Another relic of the old Kaiser government is corruption. This tradition was reborn after the second world war. A German journalist colleague related an interesting story: after the war the West-German politicians drummed together the owners of the German press, blaming them for being a major element in discrediting the “democratic” parties as corrupt during the Weimar Republic, enabling the Nazis to come to power. What the politicians offered in return for freedom of the press was not to eradicate corruption, but that the media should not report on it. This functioned for quite a while. The first major post-war corruption scandal in West Germany came to light in the 1980s, and of course had no real consequences. Germany was one of the last nations to permit its companies to deduct bribery payments from their taxes (no questions were asked concerning the recipient). Interestingly, since the ultra-right AfD has become a political force in Germany and has raised the issue of corruption in government, the amount of reporting concerning political corruption in corporate media has radically decreased. It is mainly thanks to a couple of NGOs and independent websites that the topic has not disappeared altogether.
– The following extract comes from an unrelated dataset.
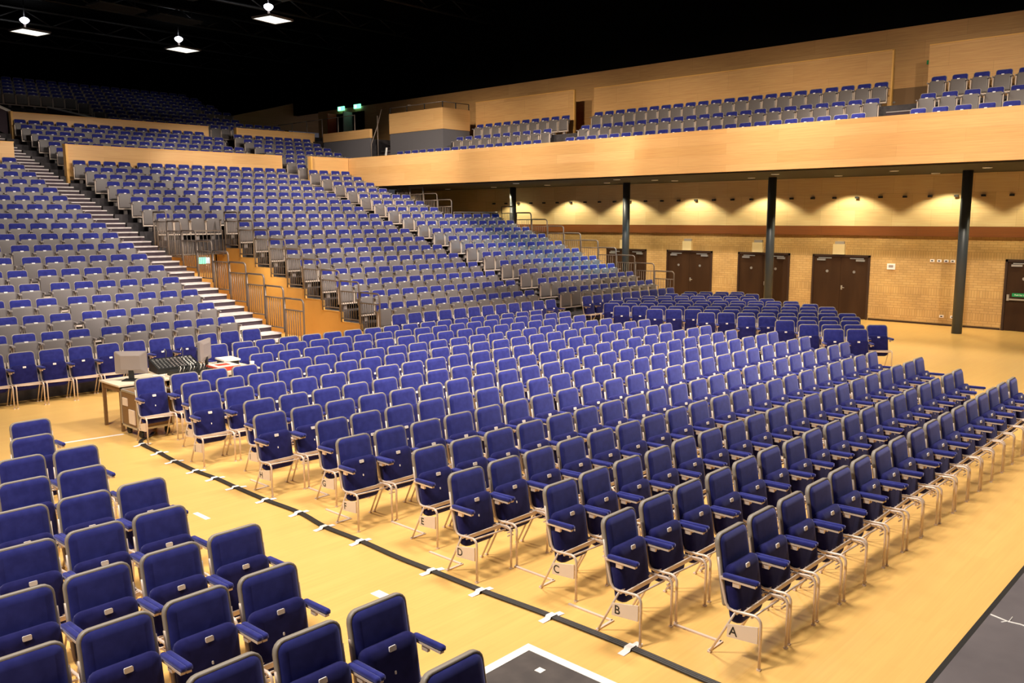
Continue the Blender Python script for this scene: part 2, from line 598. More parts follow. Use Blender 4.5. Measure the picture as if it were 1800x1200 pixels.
# ------------------------------------------------------------------ tiers
def tier_block(mb, n, x0, x1, z0=0.0, depth=TD, front=None):
    f0, f1 = (front if front else (nose(n, x0), nose(n, x1)))
    b0, b1 = nose(n, x0) + depth, nose(n, x1) + depth
    z = tz(n)
    mb.hexa([(x0, f0, z0), (x1, f1, z0), (x1, b1, z0), (x0, b0, z0)], [(x0, f0, z), (x1, f1, z), (x1, b1, z), (x0, b0, z)])


XA0, XA1 = 10.02, 11.32      # first aisle
XV = 13.6                    # right side of the entrance
XB0, XB1 = 19.78, 20.72      # second aisle
mb = MB()
for n in range(25):
    if n == 0:
        tier_block(mb, n, -3, XA0, 0, TD, (17.0 + .45, 16.4 + .45))
    else:
        tier_block(mb, n, -3, XA0)
struct('floor_tier_1', mb, MT['tier'])
mb = MB()
for n in range(0, 9):
    tier_block(mb, n, XV + .02, XB0, 0, TD, (16.62, 16.36) if n == 0 else None)
for n in range(9, 25):
    tier_block(mb, n, XA1, XB0, tz(n) - .45 if n < 17 else 0)
struct('floor_tier_2', mb, MT['tier'])
mb = MB()
for n in range(0, 17):
    tier_block(mb, n, XB1, 26.02 if n < 10 else (23.52 if n < 13 else XFAS - .02), 0, TD, (16.3, 16.2) if n == 0 else None)
for n in range(17, 25):
    tier_block(mb, n, XB1, 25.0)
struct('floor_tier_3', mb, MT['tier'])
mb = MB()
for n in range(25, 36):
    tier_block(mb, n, -3, 29.4 if n < 29 else 23.8)
struct('floor_tier_4', mb, MT['tier'])


def stairs(name, label, x0, x1, n0, n1, nl=None):
    t = thing(name, label, 'stairs')
    for n in range(n0, n1 + 1):
        for half in (0, 1):
            z = tz(n) - (TH / 2 if half == 0 else 0)
            y0a, y0b = nose(n, x0) + (-TD / 2 + .04 if half == 0 else .02), nose(n, x1) + (-TD / 2 + .04 if half == 0 else .02)
            d = TD / 2 + .02
            s = MB()
            zb = z - TH / 2 - .02
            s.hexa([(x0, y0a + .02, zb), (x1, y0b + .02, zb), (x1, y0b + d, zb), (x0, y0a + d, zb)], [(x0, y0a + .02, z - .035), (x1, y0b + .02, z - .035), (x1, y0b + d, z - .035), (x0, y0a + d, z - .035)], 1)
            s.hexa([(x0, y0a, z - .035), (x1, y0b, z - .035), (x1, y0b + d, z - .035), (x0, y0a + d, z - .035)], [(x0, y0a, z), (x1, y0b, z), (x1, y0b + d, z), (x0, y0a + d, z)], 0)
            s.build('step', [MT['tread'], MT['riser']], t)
    return t


stairs('aisle_stairs', 'long pale-treaded stairs climbing beside the railed orange entrance', XA0 + .02, XA1 - .04, 0, 24)
stairs('aisle_stairs', 'stairs climbing between the stand and the seats by the doors', XB0 + .02, XB1 - .02, 0, 24)
# carcass under the stairs
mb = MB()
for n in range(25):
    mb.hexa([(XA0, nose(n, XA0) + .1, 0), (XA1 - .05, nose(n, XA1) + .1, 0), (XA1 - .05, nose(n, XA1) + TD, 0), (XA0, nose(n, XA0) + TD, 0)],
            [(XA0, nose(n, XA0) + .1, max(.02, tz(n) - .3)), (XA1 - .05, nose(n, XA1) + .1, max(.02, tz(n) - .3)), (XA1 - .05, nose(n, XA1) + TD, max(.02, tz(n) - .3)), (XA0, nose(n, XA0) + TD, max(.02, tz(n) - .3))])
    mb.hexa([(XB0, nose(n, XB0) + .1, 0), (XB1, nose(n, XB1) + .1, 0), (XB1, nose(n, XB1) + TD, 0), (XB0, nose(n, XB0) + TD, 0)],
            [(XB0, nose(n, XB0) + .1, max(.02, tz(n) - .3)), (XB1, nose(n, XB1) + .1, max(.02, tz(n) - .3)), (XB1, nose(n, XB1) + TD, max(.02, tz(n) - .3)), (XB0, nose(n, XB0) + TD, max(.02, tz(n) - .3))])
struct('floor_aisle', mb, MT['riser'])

# entrance (vomitory) walls
mb = MB()
for n in range(0, 9):
    y0 = nose(n, XV)
    mb.box(XV - .05, XV + .02, y0, y0 + TD + (.0 if n < 8 else .6), 0, tz(n) - .0)
struct('wall_entrance', mb, MT['orange'])
struct('wall_entrance_back', MB().box(XA1 - .05, XV, 25.4, 25.5, 0, 2.25), MT['orange'])
t = thing('exit_sign', 'green lit exit sign inside the orange entrance', 'exit sign', (12.5, 24.1, 2.05))
MB().box(-.17, .1, 0, .04, -.09, .1).build('panel', MT['exit'], t)
MB().box(.11, .22, .0, .04, -.08, .09).build('symbol', MT['exitwhite'], t)
MB().box(-.02, .0, .01, .03, .1, .42).build('hanger', MT['rail'], t)
t = thing('doorway_light', 'lit doorway strip at the back of the orange entrance', 'doorway', (12.9, 25.39, 0))
MB().box(-.06, .06, -.02, 0, .02, 1.5).build('opening', MT['doorlight'], t)
le = bpy.data.lights.new('entrance_lamp', 'POINT')
le.energy = 45
le.color = (1, .85, .6)
le.shadow_soft_size = .1
oe = bpy.data.objects.new('entrance_lamp', le)
oe.location = (12.5, 22.0, 1.9)
COL.objects.link(oe)

# parapets
def parapet(name, label, x0, x1, n, off, z0, z1, ret=0):
    t = thing(name, label, 'parapet', group='wooden parapets across the tiers')
    ya, yb = tagY(n, x0) + off, tagY(n, x1) + off
    MB().hexa([(x0, ya, z0), (x1, yb, z0), (x1, yb + .1, z0), (x0, ya + .1, z0)], [(x0, ya, z1 - .03), (x1, yb, z1 - .03), (x1, yb + .1, z1 - .03), (x0, ya + .1, z1 - .03)]).build('panel', MT['woodX'], t)
    MB().hexa([(x0 - .01, ya - .015, z1 - .03), (x1 + .01, yb - .015, z1 - .03), (x1 + .01, yb + .12, z1 - .03), (x0 - .01, ya + .12, z1 - .03)],
              [(x0 - .01, ya - .015, z1), (x1 + .01, yb - .015, z1), (x1 + .01, yb + .12, z1), (x0 - .01, ya + .12, z1)]).build('capping', MT['orange'], t)
    for xx in ret:
        dx = .08 if xx == x0 else -.08
        yy = ya if xx == x0 else yb
        MB().box(min(xx, xx + dx), max(xx, xx + dx), yy - .14, yy, z0 - .35, z1).build('return_panel', MT['orange'], t)
    return t


parapet('parapet', 'lower wooden parapet at the head of the long pale stairs, outer side', -3, 9.98, 17, -.42, 4.6, 5.79, ())
parapet('parapet', 'long lower wooden parapet between the two stairs', 11.5, 19.74, 17, -.42, 4.6, 5.80, (11.5, ))
parapet('parapet', 'lower wooden parapet meeting the balcony front', 20.98, XFAS - .02, 17, -.42, 4.6, 5.83, (20.98, ))
parapet('parapet', 'upper wooden parapet below the dark seats, longer one', 11.75, 19.74, 24, -.42, 6.4, 7.38, (11.75, ))
parapet('parapet', 'upper wooden parapet below the dark seats, towards the balcony', 21.0, 25.2, 24, -.42, 6.4, 7.40, (21.0, ))

# dim upper entrance with pale sloping cappings
for (a, b, lb) in (((10.3, 37.3, 7.95), (11.75, 37.6, 7.42), 'pale sloping capping ending at the upper parapet corner'), ((14.1, 40, 7.95), (15.6, 38.3, 7.42), 'pale sloping capping behind the middle of upper parapet')):
    A, B = Vector(a), Vector(b)
    t = thing('ramp_wall', lb, 'ramp wall', group='sloping walls of the dim upper entrance')
    MB().hexa([A + Vector((0, 0, -.9)), B + Vector((0, 0, -.9)), B + Vector((.15, .1, -.9)), A + Vector((.15, .1, -.9))], [A, B, B + Vector((.15, .1, 0)), A + Vector((.15, .1, 0))]).build('panel', MT['riser'], t)
    MB().hexa([A, B, B + Vector((.2, .12, 0)), A + Vector((.2, .12, 0))], [A + Vector((0, 0, .06)), B + Vector((0, 0, .06)), B + Vector((.2, .12, .06)), A + Vector((.2, .12, .06))]).build('capping', MT['white'], t)


# ------------------------------------------------------------------ guard rails
def rail_meshes(L, H, drop, nb, bottom=.1):
    """panel along +y: y=0 front post, y=L rear"""
    f = MB()
    r = .022
    arc = [(0, .1 - .1 * math.cos(a), H - .1 + .1 * math.sin(a)) for a in np.linspace(0, PI / 2, 5)]
    f.tube([(0, 0, 0)] + arc + [(0, L - .045, H)], r, 8)
    f.tube([(0, L - .045, -.0), (0, L - .045, H)], r * .9, 8)
    f.tube([(0, 0, H - drop), (0, L - .045, H - drop)], r * .75, 6)
    f.tube([(0, 0, bottom), (0, L - .045, bottom)], r * .75, 6)
    b = MB().tube([(0, 0, bottom), (0, 0, H - drop)], .009, 6)
    return f.mesh('rail_frame', MT['rail']), b.mesh('baluster', MT['rail'])


RF, RB = rail_meshes(TD, 1.09, .27, 7)


def rail_panel(x, n, label, group, z=None, yy=None):
    t = thing('guard_rail', label, 'railing', (x, nose(n, x) if yy is None else yy, tz(n) if z is None else z), 0, group)
    place('rail_frame', RF, t)
    for k in range(7):
        place('baluster', RB, t, (0, .1 + (TD - .145) * (k + .5) / 7.2, 0))
    return t


for n in range(0, 9):
    rail_panel(XA1 + .03, n, 'grey guard rail beside the pale stairs, %s panel up from the floor' % ORD[n + 1], 'rails beside the entrance stairs')
    rail_panel(XV - .08, n, 'grey guard rail on the stepped orange wall, %s panel up' % ORD[n + 1], 'rails on the stepped orange wall')
for n in range(0, 10):
    rail_panel(25.95, n, 'grey end rail of the stand near the doors, %s panel up' % ORD[n + 1], 'end rails of the stand', None, 16.35 + TD * n)
for n in range(10, 14):
    rail_panel(23.46, n, 'grey end rail high under the balcony front, %s panel up' % ORD[n - 9], 'high end rails under the balcony')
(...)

With its volte face on the grand coalition the SPD has signed its own death warrant. But it was caught between a rock and a hard place: if it opted for a grand coalition it would be considered hopelessly corrupt; if it opted against joining Ms Merkel the corporate press would scream that the SPD had let down the nation. The die was cast months ago, when the SPD first raised the spectre of a new grand coalition. The rest was window dressing.

It is high time for Germany to rid itself of a party that belongs to another political era. With maybe the exception of some SPD functionaries and employees, no one will really miss the party and its ceaseless betrayals.